:: WHAT IS REQUIRED ::
Work out how many lines of the records contain "part". Answer with the number and nothing else.

:: RECORDS FOR THIS TASK ::
※

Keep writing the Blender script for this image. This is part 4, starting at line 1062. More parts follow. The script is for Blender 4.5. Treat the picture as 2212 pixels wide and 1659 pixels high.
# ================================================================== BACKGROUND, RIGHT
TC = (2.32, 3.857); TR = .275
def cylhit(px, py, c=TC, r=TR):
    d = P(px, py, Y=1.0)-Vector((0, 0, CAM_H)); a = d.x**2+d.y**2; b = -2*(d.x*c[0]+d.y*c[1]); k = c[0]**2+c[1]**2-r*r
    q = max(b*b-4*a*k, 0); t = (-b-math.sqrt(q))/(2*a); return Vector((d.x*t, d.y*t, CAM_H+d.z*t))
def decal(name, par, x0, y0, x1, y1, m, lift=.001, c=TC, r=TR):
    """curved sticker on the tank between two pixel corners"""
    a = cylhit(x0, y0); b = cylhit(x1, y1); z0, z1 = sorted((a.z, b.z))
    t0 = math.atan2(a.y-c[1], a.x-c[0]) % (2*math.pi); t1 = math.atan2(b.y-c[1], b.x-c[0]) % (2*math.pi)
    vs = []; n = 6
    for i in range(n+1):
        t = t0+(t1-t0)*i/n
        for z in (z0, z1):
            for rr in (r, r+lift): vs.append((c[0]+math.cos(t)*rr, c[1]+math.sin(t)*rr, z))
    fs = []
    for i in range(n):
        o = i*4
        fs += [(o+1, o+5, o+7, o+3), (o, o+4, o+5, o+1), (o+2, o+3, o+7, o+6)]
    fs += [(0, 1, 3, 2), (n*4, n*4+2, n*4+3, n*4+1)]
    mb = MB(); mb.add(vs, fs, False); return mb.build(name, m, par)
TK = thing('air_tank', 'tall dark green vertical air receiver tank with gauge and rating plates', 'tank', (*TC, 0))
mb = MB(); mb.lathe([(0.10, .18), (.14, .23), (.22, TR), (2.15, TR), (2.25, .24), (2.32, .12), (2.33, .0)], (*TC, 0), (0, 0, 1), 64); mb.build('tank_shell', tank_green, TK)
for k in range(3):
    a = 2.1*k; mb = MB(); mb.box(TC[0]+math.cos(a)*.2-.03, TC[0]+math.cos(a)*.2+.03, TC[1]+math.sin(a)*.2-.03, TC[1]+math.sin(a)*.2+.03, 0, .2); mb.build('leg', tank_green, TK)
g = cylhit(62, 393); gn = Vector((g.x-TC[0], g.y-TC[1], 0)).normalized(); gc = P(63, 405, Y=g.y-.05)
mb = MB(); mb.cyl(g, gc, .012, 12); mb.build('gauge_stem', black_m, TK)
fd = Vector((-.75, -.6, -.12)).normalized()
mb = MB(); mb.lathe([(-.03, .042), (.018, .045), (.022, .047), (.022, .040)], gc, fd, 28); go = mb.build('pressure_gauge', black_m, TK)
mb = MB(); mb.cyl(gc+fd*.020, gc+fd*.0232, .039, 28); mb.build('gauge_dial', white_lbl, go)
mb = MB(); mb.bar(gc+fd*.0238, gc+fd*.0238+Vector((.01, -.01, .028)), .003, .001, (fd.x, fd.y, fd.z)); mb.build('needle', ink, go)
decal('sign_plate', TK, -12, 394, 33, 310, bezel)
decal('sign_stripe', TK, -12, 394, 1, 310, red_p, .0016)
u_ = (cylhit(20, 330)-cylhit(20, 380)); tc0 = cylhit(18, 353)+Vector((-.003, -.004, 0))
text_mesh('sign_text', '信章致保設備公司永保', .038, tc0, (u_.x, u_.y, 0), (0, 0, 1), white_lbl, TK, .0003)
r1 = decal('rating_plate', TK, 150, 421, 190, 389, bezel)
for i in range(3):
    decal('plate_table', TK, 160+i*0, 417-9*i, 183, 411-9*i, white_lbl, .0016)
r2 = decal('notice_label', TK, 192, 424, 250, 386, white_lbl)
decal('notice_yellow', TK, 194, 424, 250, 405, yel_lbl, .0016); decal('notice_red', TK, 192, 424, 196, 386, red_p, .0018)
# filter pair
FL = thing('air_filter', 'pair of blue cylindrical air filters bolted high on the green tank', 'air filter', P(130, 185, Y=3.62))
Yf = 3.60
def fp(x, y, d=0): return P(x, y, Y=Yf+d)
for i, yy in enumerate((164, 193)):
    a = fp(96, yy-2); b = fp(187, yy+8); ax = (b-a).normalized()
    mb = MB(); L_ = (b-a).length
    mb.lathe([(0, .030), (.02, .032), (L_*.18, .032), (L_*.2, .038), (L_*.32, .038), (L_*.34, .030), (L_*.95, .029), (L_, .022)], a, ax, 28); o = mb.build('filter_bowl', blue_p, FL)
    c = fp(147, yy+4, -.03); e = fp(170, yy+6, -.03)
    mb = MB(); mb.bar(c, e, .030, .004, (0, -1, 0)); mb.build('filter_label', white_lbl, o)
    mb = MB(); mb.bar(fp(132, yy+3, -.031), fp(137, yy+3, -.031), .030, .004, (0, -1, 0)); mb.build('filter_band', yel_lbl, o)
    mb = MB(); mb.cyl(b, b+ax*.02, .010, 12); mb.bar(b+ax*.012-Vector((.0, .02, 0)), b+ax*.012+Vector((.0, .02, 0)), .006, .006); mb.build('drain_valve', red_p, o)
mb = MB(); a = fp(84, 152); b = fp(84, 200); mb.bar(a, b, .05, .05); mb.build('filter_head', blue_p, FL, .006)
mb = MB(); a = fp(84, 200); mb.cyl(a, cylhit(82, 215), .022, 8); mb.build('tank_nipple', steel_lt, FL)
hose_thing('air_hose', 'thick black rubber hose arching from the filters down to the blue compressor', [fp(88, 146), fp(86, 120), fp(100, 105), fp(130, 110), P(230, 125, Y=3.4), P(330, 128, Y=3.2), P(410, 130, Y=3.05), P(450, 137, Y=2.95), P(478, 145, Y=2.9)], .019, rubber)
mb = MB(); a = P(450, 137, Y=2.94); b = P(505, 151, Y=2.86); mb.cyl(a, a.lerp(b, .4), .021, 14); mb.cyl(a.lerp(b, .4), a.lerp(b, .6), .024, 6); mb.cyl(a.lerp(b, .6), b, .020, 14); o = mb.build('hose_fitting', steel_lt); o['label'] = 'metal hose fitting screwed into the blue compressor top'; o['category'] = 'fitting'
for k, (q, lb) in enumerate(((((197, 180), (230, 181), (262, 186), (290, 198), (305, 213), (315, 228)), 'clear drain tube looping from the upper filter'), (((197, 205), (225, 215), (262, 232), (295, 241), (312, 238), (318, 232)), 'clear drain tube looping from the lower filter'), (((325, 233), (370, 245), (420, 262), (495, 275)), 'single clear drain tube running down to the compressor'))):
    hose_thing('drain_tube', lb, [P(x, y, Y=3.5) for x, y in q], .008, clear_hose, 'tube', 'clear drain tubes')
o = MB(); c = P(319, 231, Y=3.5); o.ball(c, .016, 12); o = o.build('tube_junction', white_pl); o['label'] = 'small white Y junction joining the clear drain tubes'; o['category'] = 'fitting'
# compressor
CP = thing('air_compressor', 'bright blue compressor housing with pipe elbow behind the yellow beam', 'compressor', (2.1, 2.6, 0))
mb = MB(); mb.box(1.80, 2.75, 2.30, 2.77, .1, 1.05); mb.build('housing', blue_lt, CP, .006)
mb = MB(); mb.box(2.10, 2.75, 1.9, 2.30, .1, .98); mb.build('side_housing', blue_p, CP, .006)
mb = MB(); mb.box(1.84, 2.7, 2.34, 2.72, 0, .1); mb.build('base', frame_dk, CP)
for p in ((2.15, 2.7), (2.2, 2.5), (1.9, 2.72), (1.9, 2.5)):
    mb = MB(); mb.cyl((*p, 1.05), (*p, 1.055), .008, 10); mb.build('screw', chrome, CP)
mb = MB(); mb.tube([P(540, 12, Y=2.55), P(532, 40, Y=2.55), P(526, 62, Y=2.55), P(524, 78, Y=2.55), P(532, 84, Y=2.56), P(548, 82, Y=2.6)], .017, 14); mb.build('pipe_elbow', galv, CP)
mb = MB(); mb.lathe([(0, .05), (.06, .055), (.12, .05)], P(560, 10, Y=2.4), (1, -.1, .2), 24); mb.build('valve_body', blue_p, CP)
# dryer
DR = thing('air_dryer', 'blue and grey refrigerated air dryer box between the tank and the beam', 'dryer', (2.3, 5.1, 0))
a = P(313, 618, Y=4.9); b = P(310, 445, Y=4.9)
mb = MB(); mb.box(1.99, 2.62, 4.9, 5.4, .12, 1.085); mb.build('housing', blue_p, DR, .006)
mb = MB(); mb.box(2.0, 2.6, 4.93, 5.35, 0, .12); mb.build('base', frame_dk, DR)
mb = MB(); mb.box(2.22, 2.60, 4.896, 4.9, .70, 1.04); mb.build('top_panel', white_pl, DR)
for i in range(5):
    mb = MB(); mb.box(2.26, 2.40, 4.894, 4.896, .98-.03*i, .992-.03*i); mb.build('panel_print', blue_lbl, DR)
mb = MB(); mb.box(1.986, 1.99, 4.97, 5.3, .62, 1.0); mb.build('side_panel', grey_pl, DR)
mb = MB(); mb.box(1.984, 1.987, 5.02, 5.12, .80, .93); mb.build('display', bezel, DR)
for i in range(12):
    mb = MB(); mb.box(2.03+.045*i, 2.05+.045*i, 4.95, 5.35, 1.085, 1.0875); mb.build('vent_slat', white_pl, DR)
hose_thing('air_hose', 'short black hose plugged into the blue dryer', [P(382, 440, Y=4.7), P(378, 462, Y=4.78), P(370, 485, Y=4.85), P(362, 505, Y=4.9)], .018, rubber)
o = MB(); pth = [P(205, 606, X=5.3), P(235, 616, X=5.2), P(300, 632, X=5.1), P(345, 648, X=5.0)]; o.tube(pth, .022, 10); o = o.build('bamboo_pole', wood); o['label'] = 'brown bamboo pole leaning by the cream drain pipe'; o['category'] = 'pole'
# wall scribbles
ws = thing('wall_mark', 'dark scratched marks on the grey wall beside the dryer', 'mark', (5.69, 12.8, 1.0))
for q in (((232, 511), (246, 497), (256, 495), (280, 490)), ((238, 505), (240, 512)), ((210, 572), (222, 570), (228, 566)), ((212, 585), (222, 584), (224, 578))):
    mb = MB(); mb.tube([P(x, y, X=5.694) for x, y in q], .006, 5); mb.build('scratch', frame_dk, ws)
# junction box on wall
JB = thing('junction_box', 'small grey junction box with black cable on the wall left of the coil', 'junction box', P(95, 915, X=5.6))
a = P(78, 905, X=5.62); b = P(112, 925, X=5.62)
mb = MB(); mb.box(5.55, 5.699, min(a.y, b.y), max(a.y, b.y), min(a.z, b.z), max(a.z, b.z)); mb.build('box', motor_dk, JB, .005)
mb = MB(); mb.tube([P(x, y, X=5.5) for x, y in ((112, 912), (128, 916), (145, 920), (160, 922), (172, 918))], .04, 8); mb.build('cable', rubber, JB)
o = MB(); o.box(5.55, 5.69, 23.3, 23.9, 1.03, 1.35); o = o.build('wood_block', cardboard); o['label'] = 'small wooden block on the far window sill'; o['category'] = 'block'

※

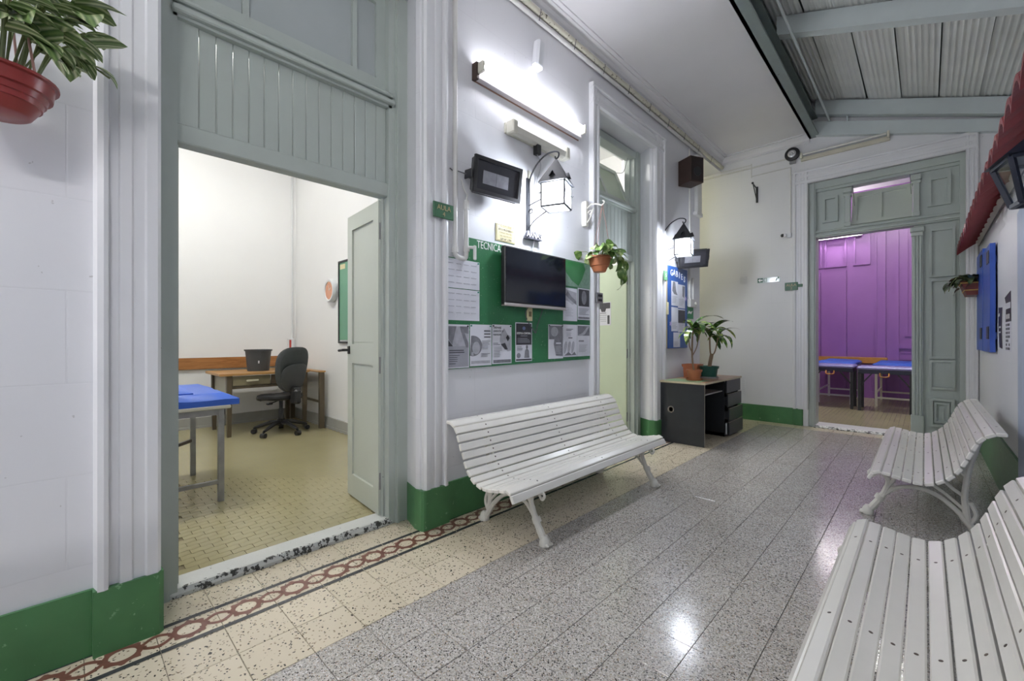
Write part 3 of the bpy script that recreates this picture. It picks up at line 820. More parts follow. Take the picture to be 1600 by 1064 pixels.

※

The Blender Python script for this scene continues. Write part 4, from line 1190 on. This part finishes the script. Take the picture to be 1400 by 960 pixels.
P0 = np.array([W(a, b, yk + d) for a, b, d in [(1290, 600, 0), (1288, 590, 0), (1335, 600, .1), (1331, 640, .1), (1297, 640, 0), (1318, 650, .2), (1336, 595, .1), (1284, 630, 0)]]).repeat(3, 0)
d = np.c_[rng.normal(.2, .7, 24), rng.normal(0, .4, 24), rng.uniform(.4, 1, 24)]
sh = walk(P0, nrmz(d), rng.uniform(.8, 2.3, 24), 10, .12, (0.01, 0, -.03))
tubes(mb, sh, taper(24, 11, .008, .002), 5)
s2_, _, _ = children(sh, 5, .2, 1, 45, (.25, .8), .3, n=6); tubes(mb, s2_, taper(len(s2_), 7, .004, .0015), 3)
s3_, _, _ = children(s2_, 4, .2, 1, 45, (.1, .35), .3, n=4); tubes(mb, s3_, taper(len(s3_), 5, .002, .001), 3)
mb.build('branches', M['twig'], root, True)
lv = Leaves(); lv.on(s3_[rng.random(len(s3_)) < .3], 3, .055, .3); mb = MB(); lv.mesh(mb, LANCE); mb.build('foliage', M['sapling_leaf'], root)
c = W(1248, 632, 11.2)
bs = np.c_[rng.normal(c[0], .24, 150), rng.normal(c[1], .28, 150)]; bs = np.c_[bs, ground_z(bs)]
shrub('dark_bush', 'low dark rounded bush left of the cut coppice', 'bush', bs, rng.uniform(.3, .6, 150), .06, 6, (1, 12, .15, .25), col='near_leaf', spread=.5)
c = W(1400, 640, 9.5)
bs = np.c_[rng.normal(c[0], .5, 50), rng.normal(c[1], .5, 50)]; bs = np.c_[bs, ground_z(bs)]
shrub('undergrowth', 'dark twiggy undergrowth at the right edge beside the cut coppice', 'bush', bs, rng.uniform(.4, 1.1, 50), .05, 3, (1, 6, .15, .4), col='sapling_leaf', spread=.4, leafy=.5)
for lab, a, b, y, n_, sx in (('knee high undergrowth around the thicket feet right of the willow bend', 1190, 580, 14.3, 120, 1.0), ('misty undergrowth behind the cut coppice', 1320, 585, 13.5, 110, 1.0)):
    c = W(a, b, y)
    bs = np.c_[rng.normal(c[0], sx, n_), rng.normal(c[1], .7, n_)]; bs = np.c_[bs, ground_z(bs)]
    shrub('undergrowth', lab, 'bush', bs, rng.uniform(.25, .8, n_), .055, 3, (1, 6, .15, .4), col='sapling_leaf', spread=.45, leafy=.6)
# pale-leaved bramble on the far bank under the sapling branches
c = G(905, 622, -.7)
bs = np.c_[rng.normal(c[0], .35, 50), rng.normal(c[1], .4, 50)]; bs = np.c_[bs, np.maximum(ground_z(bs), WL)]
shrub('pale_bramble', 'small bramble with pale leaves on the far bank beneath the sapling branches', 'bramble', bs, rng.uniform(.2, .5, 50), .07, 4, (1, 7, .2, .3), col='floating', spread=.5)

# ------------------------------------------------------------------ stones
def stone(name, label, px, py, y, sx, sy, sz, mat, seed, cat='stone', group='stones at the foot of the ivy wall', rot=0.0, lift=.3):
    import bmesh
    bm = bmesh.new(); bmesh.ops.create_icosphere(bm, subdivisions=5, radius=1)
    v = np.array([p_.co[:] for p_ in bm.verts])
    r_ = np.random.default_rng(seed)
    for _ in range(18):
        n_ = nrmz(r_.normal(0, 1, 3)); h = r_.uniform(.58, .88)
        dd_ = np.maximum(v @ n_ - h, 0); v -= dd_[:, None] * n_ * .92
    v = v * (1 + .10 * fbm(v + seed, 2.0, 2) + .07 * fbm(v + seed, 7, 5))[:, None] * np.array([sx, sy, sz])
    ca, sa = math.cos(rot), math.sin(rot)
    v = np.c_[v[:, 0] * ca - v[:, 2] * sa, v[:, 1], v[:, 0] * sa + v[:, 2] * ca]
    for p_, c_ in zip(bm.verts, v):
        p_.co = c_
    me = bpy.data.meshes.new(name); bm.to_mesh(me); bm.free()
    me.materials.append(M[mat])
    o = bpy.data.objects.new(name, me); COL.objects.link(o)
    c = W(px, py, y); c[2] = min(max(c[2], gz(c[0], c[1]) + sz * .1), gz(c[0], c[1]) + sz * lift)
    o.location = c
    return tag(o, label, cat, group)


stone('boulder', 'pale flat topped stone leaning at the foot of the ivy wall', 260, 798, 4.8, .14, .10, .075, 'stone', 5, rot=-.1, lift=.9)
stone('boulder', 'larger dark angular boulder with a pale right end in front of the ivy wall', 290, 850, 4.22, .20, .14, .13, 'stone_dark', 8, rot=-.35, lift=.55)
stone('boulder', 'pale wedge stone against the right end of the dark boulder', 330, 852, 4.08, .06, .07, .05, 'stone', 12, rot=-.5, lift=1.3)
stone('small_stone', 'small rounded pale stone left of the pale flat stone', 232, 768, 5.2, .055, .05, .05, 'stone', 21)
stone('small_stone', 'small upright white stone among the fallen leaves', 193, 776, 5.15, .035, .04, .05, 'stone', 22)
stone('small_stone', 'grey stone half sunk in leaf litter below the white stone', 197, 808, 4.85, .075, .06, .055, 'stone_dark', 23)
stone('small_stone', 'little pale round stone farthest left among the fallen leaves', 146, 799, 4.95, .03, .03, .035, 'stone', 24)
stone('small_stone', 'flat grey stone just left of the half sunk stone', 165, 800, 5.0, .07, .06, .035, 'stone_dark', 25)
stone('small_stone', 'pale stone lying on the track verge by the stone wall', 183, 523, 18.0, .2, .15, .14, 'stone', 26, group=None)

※

:: ANSWER FOR THIS EXERCISE ::
3